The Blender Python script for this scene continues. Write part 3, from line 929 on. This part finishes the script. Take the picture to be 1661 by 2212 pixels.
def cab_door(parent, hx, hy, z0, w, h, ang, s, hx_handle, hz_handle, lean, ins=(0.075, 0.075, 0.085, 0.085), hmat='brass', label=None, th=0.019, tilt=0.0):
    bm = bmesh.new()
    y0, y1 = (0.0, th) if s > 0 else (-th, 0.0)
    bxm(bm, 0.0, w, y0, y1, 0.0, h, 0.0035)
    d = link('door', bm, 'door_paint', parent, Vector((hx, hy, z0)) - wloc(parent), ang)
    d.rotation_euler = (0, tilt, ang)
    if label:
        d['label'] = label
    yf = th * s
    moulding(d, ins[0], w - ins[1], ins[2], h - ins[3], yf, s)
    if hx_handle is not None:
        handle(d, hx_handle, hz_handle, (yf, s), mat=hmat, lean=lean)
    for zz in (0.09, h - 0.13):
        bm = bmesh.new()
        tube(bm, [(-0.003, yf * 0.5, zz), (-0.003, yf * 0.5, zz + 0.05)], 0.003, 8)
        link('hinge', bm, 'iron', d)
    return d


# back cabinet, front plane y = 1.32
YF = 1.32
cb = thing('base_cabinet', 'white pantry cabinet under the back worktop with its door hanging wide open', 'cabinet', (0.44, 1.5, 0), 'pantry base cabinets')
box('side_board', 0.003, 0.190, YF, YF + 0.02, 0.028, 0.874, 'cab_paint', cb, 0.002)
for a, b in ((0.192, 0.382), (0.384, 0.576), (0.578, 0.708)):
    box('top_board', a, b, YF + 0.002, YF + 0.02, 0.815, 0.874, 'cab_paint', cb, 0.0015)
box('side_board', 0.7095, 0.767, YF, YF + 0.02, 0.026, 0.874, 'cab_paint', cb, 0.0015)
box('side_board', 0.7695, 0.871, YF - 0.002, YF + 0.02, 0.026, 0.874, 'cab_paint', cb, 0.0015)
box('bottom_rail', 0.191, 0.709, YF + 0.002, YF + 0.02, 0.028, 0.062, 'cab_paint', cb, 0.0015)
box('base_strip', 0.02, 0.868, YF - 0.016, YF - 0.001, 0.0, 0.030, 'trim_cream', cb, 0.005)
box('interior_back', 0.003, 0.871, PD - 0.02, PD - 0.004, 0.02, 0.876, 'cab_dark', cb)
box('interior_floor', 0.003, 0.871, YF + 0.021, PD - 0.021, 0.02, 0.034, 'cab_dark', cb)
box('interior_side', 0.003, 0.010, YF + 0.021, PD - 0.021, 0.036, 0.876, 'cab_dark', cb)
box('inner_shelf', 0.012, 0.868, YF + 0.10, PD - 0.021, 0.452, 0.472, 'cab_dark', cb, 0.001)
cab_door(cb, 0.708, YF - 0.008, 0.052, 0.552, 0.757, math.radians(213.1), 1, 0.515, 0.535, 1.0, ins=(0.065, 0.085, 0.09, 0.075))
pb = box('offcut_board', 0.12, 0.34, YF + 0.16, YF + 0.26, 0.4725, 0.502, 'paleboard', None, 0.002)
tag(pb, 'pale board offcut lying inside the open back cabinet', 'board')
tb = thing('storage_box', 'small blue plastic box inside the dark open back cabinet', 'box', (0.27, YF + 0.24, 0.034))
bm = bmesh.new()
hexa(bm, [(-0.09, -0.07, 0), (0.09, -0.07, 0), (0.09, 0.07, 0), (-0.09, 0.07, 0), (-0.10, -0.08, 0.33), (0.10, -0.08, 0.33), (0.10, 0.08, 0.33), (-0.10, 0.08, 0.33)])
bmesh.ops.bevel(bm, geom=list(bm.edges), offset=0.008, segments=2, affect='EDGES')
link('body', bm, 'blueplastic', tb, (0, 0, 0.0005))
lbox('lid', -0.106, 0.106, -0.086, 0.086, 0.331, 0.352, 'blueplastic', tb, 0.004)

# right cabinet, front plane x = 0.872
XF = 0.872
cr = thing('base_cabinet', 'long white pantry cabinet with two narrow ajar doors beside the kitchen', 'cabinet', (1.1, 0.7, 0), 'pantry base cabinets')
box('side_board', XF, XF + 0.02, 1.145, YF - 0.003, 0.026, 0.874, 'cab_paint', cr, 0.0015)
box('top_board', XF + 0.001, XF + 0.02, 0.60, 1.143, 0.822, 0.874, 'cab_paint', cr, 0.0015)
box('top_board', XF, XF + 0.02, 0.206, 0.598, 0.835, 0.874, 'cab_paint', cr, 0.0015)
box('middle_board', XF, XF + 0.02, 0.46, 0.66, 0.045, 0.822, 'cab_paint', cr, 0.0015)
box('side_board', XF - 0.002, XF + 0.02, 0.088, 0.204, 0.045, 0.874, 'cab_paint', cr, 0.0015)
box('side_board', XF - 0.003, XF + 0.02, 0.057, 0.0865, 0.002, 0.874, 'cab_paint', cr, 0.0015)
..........
■ GIVEN EXERCISE ■
Can you repeat, word for word, every line above from the one containing "box('interior_back', 0.003, 0.871, PD" down to the one containing "box('interior_side', 0.003, 0.010, YF", including both?

■ ANSWER TO THIS EXERCISE ■
box('interior_back', 0.003, 0.871, PD - 0.02, PD - 0.004, 0.02, 0.876, 'cab_dark', cb)
box('interior_floor', 0.003, 0.871, YF + 0.021, PD - 0.021, 0.02, 0.034, 'cab_dark', cb)
box('interior_side', 0.003, 0.010, YF + 0.021, PD - 0.021, 0.036, 0.876, 'cab_dark', cb)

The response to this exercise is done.